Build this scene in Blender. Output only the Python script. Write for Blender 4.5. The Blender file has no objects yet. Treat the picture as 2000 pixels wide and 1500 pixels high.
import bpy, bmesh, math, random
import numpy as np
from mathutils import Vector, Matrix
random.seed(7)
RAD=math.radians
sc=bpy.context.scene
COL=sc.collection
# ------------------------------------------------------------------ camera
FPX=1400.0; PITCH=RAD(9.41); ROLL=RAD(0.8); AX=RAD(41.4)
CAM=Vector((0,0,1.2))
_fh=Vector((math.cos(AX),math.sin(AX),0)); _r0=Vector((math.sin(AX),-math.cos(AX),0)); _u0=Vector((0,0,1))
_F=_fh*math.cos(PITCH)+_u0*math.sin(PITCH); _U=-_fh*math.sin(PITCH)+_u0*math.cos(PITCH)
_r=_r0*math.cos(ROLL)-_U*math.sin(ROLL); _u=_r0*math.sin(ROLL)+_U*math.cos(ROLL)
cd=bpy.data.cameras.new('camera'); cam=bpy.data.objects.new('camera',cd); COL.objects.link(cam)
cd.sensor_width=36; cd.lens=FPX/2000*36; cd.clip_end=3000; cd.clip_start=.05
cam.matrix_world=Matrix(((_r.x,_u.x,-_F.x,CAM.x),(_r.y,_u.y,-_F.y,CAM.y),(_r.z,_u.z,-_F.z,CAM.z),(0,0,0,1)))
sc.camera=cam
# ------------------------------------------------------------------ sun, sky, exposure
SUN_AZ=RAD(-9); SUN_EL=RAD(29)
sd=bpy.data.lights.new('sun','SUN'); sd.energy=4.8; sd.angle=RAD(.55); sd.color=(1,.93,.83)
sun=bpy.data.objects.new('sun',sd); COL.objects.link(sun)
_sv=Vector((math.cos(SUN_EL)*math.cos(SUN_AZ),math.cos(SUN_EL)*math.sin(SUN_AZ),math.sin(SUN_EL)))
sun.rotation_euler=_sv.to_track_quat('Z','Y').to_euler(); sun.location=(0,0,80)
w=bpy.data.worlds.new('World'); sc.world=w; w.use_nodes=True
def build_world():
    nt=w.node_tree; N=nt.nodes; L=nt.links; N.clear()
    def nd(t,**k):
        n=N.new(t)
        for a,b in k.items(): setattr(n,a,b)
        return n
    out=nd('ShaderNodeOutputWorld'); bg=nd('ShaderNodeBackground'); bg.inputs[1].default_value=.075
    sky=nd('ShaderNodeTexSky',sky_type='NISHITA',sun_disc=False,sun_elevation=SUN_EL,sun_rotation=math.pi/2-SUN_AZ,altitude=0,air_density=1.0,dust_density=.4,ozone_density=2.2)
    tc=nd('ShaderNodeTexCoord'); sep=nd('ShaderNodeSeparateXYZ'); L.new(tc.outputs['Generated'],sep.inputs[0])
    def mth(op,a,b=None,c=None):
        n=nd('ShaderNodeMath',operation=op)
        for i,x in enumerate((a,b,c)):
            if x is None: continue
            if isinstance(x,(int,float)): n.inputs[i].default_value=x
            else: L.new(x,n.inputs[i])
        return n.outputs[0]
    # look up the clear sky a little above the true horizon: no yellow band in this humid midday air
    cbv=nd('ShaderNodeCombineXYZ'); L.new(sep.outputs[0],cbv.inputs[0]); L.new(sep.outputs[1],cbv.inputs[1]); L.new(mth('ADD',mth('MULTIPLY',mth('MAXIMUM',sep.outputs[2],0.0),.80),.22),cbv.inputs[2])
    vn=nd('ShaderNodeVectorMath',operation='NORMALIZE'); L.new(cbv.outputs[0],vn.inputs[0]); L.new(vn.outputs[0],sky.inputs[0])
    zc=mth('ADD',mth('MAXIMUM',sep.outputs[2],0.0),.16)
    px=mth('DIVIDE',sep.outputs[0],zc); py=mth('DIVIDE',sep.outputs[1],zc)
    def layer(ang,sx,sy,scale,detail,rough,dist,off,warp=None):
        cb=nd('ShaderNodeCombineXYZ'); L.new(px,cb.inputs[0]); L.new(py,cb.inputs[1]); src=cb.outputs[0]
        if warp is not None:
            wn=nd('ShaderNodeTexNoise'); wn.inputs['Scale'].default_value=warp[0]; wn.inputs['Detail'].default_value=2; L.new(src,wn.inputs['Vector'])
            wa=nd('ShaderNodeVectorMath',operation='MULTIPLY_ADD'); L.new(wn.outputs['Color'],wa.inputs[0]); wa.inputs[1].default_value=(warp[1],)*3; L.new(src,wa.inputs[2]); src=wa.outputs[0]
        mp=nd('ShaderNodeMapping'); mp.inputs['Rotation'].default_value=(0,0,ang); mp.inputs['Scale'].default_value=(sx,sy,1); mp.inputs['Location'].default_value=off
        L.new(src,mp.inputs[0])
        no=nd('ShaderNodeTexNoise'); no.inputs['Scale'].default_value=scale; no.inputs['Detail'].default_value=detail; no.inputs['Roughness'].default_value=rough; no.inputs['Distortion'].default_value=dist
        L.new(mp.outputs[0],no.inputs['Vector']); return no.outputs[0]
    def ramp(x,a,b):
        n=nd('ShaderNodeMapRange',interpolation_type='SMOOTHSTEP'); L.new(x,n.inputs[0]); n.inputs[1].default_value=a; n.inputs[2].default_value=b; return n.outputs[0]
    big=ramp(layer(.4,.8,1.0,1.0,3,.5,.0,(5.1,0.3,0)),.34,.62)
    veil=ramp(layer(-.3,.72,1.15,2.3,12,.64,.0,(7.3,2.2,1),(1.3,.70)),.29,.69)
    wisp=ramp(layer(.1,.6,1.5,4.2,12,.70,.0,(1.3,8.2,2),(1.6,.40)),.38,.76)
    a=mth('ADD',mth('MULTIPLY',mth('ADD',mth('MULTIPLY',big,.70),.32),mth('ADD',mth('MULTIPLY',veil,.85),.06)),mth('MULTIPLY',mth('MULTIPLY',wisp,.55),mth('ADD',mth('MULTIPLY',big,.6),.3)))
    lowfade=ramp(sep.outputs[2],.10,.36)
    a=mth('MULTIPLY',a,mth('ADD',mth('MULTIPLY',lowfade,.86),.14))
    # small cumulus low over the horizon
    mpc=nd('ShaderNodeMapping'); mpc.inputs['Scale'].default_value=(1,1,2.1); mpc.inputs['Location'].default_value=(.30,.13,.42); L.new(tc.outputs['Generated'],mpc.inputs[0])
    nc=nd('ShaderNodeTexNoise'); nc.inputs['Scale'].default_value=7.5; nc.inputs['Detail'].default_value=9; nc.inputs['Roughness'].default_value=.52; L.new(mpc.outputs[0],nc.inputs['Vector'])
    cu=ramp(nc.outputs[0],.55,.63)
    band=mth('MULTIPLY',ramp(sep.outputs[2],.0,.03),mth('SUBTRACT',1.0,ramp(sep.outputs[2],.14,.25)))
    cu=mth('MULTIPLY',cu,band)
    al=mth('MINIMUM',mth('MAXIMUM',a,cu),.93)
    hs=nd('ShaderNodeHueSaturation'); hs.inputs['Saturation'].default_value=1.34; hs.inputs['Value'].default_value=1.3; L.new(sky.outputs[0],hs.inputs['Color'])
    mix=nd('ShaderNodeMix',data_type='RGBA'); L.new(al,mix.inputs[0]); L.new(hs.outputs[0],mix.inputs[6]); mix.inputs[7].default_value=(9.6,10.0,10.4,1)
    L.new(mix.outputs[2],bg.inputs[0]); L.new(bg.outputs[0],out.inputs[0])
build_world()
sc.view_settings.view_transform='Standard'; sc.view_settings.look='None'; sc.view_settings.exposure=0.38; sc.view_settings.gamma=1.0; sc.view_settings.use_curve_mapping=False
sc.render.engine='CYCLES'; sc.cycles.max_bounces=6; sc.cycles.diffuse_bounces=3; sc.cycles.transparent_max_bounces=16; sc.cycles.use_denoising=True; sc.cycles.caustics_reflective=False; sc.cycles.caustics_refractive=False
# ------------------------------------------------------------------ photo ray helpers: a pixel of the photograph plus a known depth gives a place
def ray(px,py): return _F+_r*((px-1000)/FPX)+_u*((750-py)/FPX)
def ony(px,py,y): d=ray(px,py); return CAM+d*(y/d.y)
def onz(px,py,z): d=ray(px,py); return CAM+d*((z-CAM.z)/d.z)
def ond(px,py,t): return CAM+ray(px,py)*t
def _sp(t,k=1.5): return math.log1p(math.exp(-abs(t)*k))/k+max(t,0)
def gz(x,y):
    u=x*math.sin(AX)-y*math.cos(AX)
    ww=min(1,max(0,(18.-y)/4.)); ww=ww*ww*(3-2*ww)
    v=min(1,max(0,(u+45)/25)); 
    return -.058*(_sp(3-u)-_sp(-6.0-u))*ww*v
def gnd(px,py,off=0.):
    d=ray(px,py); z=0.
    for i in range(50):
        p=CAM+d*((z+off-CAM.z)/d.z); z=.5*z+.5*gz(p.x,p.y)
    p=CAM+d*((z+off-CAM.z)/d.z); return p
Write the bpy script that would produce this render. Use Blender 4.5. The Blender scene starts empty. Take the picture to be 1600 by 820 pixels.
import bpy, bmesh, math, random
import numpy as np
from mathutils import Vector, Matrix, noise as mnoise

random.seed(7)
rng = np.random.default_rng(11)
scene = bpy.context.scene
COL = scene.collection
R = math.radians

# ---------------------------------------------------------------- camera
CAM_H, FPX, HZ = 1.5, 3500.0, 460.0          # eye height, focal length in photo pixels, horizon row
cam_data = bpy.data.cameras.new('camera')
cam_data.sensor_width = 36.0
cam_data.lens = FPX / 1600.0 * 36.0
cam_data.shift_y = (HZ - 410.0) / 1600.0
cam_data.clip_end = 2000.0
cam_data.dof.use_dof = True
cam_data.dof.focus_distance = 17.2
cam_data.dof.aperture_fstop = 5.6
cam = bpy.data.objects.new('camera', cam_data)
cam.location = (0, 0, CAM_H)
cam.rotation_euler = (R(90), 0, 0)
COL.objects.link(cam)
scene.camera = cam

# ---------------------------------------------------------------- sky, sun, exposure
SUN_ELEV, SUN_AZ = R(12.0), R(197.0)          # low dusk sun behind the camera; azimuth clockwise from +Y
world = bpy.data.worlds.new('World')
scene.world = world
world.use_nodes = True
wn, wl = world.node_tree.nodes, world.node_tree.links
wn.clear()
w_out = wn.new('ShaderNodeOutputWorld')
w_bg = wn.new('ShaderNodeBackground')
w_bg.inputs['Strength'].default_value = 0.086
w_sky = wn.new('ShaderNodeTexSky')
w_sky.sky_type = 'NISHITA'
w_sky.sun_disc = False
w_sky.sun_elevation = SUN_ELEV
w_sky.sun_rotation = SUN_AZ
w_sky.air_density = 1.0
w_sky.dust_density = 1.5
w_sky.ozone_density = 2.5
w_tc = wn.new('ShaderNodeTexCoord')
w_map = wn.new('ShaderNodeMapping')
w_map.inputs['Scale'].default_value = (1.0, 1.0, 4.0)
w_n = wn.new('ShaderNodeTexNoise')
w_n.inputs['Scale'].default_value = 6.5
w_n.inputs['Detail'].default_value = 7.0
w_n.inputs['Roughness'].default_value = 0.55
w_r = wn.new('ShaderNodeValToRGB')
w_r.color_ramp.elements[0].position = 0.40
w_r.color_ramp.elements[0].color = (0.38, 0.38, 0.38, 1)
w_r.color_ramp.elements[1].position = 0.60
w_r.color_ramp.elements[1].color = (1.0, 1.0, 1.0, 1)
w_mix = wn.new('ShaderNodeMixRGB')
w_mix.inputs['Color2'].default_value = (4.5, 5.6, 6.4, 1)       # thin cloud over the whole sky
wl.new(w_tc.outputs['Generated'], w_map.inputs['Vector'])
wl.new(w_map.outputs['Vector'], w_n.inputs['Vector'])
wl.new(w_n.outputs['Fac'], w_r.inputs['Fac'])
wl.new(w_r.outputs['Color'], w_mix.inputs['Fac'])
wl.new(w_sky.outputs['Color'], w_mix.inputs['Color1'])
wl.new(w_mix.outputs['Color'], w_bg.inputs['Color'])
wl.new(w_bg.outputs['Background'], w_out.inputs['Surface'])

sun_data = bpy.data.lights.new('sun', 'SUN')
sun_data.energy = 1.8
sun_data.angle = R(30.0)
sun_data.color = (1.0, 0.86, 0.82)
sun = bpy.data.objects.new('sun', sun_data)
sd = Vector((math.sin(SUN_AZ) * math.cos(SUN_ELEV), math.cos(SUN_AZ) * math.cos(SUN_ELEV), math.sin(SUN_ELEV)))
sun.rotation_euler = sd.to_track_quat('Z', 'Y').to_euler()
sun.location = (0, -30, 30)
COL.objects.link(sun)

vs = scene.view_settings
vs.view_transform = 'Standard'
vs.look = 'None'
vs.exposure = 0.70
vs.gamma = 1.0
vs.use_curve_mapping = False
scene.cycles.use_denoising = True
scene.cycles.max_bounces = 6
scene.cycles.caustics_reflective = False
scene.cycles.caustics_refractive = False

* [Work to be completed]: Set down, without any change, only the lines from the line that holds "Write the bpy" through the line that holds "from mathutils import Vector, Matrix, noise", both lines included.

* [Response to the task]:
Write the bpy script that would produce this render. Use Blender 4.5. The Blender scene starts empty. Take the picture to be 1600 by 820 pixels.
import bpy, bmesh, math, random
import numpy as np
from mathutils import Vector, Matrix, noise as mnoise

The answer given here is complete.